### Written task:
In the material below, please retype the lines from the very first through the one with "fac=fac, a=a, b=b)", exactly and without pictures.

### Source data:
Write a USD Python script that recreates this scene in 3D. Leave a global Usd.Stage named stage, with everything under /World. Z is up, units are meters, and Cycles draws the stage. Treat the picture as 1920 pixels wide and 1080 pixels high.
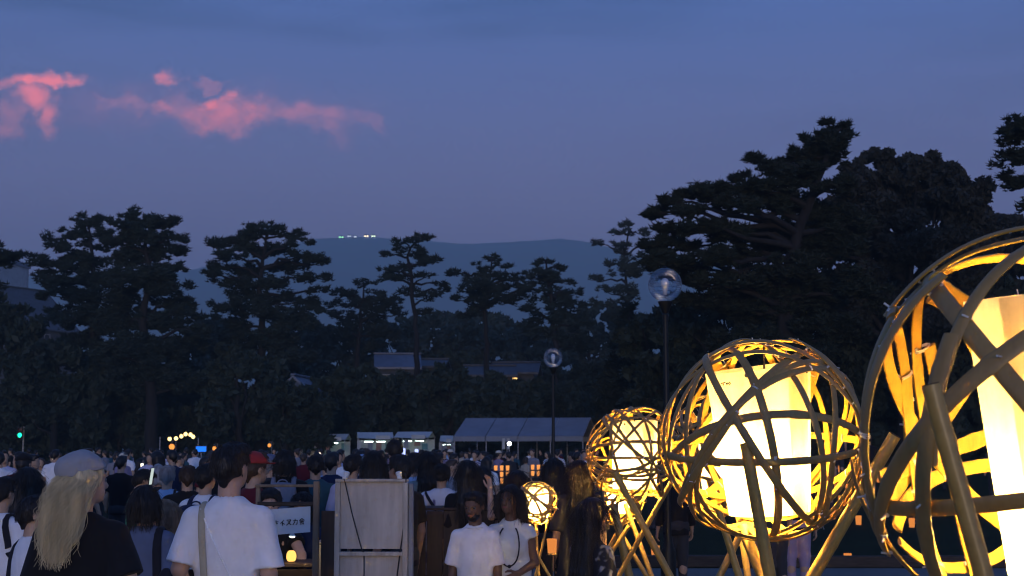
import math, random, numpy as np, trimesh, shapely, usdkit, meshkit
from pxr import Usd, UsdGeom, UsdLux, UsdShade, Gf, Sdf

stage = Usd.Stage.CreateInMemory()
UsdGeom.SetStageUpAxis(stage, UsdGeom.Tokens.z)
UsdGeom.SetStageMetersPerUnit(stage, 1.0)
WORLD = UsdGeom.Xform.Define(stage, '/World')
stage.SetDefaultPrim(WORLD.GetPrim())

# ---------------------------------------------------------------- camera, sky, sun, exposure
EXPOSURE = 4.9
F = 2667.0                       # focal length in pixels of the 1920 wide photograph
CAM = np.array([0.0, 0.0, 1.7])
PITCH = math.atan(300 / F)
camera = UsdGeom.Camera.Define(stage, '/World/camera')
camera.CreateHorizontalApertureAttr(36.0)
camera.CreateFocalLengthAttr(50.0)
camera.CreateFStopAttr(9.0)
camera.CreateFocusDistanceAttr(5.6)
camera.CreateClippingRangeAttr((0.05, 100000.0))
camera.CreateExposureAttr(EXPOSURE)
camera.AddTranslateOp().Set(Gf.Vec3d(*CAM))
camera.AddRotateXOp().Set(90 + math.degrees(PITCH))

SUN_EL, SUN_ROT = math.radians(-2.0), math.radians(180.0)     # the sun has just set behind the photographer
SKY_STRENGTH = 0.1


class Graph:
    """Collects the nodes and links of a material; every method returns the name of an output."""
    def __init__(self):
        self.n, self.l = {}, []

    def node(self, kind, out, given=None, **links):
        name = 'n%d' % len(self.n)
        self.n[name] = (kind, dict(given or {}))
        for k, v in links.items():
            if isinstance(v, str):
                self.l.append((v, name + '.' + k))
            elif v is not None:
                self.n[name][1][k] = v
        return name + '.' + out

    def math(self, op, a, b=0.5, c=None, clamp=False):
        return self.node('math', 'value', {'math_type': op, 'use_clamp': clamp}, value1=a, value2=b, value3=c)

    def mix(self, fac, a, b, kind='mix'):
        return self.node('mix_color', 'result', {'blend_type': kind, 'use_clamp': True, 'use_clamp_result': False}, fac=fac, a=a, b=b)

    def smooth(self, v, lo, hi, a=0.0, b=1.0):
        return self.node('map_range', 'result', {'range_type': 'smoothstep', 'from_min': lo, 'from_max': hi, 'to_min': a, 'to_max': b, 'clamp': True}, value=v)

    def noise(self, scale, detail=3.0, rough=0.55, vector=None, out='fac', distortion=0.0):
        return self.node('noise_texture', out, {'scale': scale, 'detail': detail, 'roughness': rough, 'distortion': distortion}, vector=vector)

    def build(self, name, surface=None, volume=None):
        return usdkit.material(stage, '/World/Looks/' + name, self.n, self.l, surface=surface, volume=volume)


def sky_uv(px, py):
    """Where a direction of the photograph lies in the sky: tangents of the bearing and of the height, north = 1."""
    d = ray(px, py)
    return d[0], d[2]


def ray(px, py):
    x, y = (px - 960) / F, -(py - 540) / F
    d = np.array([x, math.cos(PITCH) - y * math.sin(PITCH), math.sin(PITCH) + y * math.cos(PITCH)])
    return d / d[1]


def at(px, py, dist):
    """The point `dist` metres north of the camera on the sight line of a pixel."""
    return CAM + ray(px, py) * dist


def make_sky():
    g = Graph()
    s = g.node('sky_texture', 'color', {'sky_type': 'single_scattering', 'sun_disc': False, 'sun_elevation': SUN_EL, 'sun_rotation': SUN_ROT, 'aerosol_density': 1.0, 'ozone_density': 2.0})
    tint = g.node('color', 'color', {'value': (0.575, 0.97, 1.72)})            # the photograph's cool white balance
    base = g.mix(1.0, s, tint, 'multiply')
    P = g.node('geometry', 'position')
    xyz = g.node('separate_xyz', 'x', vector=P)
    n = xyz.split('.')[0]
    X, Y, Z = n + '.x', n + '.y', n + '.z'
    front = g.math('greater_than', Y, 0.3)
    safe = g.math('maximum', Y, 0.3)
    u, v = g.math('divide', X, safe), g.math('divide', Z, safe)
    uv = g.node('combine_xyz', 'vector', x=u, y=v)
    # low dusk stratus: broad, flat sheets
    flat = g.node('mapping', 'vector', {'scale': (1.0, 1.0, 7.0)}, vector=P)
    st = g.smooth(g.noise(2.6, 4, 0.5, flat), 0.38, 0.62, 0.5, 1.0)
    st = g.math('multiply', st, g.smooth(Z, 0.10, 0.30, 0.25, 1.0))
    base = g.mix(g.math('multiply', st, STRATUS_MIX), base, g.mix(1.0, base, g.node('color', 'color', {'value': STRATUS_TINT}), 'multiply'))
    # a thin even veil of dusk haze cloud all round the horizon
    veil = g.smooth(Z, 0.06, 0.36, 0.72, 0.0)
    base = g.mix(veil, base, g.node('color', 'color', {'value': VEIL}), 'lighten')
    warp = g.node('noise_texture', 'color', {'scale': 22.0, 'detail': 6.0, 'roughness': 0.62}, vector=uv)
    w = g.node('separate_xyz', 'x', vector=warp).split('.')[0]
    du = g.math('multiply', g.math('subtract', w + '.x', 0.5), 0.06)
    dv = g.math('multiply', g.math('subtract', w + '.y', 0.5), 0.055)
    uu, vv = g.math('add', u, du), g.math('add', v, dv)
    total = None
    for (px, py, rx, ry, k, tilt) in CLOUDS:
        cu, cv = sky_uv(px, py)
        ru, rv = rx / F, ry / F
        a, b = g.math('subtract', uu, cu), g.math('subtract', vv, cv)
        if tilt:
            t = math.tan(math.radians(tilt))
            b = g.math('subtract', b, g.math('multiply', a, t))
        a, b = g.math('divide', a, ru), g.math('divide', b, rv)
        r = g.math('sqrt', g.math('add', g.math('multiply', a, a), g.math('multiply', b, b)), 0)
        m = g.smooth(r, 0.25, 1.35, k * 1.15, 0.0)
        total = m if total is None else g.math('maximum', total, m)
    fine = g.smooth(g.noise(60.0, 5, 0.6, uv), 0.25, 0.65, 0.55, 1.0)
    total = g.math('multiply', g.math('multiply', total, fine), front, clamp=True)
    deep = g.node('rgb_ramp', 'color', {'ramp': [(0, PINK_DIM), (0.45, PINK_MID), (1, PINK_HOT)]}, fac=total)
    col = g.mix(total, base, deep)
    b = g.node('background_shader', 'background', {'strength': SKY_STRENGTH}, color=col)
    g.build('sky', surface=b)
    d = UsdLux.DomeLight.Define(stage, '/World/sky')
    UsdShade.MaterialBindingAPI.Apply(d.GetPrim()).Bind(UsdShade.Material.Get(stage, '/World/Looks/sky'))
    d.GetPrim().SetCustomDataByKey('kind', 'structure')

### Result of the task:
Write a USD Python script that recreates this scene in 3D. Leave a global Usd.Stage named stage, with everything under /World. Z is up, units are meters, and Cycles draws the stage. Treat the picture as 1920 pixels wide and 1080 pixels high.
import math, random, numpy as np, trimesh, shapely, usdkit, meshkit
from pxr import Usd, UsdGeom, UsdLux, UsdShade, Gf, Sdf

stage = Usd.Stage.CreateInMemory()
UsdGeom.SetStageUpAxis(stage, UsdGeom.Tokens.z)
UsdGeom.SetStageMetersPerUnit(stage, 1.0)
WORLD = UsdGeom.Xform.Define(stage, '/World')
stage.SetDefaultPrim(WORLD.GetPrim())

# ---------------------------------------------------------------- camera, sky, sun, exposure
EXPOSURE = 4.9
F = 2667.0                       # focal length in pixels of the 1920 wide photograph
CAM = np.array([0.0, 0.0, 1.7])
PITCH = math.atan(300 / F)
camera = UsdGeom.Camera.Define(stage, '/World/camera')
camera.CreateHorizontalApertureAttr(36.0)
camera.CreateFocalLengthAttr(50.0)
camera.CreateFStopAttr(9.0)
camera.CreateFocusDistanceAttr(5.6)
camera.CreateClippingRangeAttr((0.05, 100000.0))
camera.CreateExposureAttr(EXPOSURE)
camera.AddTranslateOp().Set(Gf.Vec3d(*CAM))
camera.AddRotateXOp().Set(90 + math.degrees(PITCH))

SUN_EL, SUN_ROT = math.radians(-2.0), math.radians(180.0)     # the sun has just set behind the photographer
SKY_STRENGTH = 0.1


class Graph:
    """Collects the nodes and links of a material; every method returns the name of an output."""
    def __init__(self):
        self.n, self.l = {}, []

    def node(self, kind, out, given=None, **links):
        name = 'n%d' % len(self.n)
        self.n[name] = (kind, dict(given or {}))
        for k, v in links.items():
            if isinstance(v, str):
                self.l.append((v, name + '.' + k))
            elif v is not None:
                self.n[name][1][k] = v
        return name + '.' + out

    def math(self, op, a, b=0.5, c=None, clamp=False):
        return self.node('math', 'value', {'math_type': op, 'use_clamp': clamp}, value1=a, value2=b, value3=c)

    def mix(self, fac, a, b, kind='mix'):
        return self.node('mix_color', 'result', {'blend_type': kind, 'use_clamp': True, 'use_clamp_result': False}, fac=fac, a=a, b=b)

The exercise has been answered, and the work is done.